Now enter multi-instrumentalist Jocie Adams, late of eccentric Rhode Island folk-rockers The Low Anthem, and her first venture under her Arc Iris namesake. Adams dauntingly and effortlessly combines nearly any and every instrument one can think of across her arresting Arc Iris debut. Her sonic palette is a wonderful paradox of deep and complex layers rendered completely accessible and comfortable due to the absolute familiarity and organics of the instrumentation. Adams jumps from the banjo and snare-led gallop of opener “Money Gnomes” to the piano and string-laden lullaby of “Canadian Cowboy”; the organ-spiked soulful doo-wop of “Ditch” to the bawdy, brassy “Singing So Sweetly” and “Swimming” and seemingly all points between. Incredibly, it takes deep, multiple listens to really hone in on all the instrumental variation Adams throws at you from song to song, particularly on the slower ones, due to her superior knack for weaving these tangential threads into a congruent whole.

Lyrically, Arc Iris is exceptionally dense; while musically, nearly everything one encounters here is familiar, Adams’ poetry – and this is certainly poetry – and her occasional Joanna Newsom-like vocal affectations may prove to be acquired tastes. She addresses the troubles of exceptional wealth begetting gluttony on “Money Gnomes” as her female protagonist wonders aloud “why must riches make us thieves?”, and appears to pit her opposite God, who seems to implore her to “love me please, love me true, love me beautifully”. This an ode to the erosion of America’s Puritanical roots, elsewhere Adams revels in the folly of drunken love on “Whiskey Man” and the self-absorbed escapist hedonism of “Powder Train”. The stark underside to this frolicking are her ruminations on death where she graphically aches for her lost love on “Ditch” pining even for his “severed skin” and “burning marrow”; she confesses her willingness to join him in death, proclaiming, “would the vault be opened, I’d release my soul” on “Might I Deserve To Have A Dream”. As viscous and challenging as Adams’ words can be, they’re equally clever and beautiful.

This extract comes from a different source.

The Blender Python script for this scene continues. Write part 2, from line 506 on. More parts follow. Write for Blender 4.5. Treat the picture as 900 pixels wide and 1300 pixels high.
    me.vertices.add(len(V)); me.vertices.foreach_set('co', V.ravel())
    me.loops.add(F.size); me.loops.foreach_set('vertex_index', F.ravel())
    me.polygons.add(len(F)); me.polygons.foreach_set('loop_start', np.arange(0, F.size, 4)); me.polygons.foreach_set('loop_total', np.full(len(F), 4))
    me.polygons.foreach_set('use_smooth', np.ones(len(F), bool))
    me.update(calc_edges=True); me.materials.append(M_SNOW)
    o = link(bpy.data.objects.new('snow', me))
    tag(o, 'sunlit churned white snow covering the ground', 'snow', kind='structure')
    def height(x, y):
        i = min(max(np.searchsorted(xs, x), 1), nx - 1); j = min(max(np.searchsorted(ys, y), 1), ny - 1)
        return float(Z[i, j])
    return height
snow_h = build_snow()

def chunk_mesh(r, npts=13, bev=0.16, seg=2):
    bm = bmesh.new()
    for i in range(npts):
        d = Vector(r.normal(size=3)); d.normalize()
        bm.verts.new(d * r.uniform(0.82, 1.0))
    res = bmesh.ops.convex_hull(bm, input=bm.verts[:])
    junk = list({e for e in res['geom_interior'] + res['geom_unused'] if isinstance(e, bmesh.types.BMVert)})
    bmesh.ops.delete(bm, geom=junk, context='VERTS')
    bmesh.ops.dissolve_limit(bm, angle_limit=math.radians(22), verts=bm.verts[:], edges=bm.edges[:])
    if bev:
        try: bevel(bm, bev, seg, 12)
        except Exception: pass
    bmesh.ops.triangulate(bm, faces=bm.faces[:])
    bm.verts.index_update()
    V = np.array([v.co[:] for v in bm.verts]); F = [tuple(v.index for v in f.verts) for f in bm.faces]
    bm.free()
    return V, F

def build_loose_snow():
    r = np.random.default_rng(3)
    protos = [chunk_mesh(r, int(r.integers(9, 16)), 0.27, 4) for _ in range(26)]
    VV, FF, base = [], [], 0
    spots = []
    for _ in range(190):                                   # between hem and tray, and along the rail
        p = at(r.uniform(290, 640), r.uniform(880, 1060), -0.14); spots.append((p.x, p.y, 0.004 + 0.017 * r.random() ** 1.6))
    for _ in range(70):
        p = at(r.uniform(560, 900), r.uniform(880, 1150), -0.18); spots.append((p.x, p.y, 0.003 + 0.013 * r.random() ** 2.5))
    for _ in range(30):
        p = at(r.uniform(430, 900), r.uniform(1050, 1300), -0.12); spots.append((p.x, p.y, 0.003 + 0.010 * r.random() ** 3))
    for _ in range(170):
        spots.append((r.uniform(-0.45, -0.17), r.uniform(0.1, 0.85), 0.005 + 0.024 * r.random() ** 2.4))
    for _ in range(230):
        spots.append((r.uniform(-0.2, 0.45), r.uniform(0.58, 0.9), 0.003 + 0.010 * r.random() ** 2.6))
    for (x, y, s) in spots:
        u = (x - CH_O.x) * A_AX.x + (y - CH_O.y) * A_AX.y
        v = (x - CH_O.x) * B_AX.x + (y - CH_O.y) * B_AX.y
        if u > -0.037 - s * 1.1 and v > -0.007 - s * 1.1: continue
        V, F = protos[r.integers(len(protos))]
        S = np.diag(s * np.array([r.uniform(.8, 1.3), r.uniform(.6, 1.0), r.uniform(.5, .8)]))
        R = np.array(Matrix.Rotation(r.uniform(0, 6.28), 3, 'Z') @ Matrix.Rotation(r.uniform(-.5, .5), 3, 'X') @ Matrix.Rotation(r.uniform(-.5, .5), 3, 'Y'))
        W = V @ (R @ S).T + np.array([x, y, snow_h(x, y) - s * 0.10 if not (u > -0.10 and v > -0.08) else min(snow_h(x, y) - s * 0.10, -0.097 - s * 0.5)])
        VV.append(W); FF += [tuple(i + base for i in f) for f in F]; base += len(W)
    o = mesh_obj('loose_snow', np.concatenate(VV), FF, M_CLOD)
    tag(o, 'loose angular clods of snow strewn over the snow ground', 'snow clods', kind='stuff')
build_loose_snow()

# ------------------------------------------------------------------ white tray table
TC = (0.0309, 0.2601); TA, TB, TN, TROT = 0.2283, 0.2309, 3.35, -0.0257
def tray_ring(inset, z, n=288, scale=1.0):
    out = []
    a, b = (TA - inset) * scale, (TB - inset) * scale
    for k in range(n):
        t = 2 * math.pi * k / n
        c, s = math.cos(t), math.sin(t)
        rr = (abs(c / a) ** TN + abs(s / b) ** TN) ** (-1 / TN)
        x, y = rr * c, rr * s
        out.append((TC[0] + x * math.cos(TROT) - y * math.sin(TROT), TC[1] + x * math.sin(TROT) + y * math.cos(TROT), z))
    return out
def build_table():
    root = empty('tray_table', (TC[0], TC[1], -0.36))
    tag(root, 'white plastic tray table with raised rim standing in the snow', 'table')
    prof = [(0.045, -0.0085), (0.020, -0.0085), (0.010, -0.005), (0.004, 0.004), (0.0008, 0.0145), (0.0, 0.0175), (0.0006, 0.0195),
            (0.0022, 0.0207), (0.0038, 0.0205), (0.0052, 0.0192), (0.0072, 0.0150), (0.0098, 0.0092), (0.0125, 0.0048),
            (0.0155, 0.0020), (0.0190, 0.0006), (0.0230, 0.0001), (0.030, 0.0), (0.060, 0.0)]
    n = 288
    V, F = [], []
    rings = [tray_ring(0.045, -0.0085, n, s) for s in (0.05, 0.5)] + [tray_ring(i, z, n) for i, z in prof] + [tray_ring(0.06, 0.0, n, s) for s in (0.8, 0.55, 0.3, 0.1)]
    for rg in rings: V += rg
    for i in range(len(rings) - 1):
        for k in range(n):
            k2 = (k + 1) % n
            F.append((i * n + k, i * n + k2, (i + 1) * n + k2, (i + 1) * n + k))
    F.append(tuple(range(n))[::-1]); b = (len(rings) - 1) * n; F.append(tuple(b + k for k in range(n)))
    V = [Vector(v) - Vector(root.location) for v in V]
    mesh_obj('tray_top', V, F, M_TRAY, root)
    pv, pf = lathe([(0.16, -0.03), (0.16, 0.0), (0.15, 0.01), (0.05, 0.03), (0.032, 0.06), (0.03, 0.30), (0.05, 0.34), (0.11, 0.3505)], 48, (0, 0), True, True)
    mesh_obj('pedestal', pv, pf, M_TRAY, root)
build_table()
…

Befitting Bob Dylan’s notorious proclamation that “traditional music…comes about from legends, Bibles, plagues and revolves around vegetables and death”, Arc Iris is traditional music thrillingly positioned at the nexus of the old and new. And this is where America typically finds itself, always striving to move forward while constantly reveling in the tethers of its past. Two minutes spent on any cable news network would reveal that we don’t do a very good job of it, either – at least not socially or politically. Fortunately, America has artists like Jocie Adams who can do it with magnificence artistically.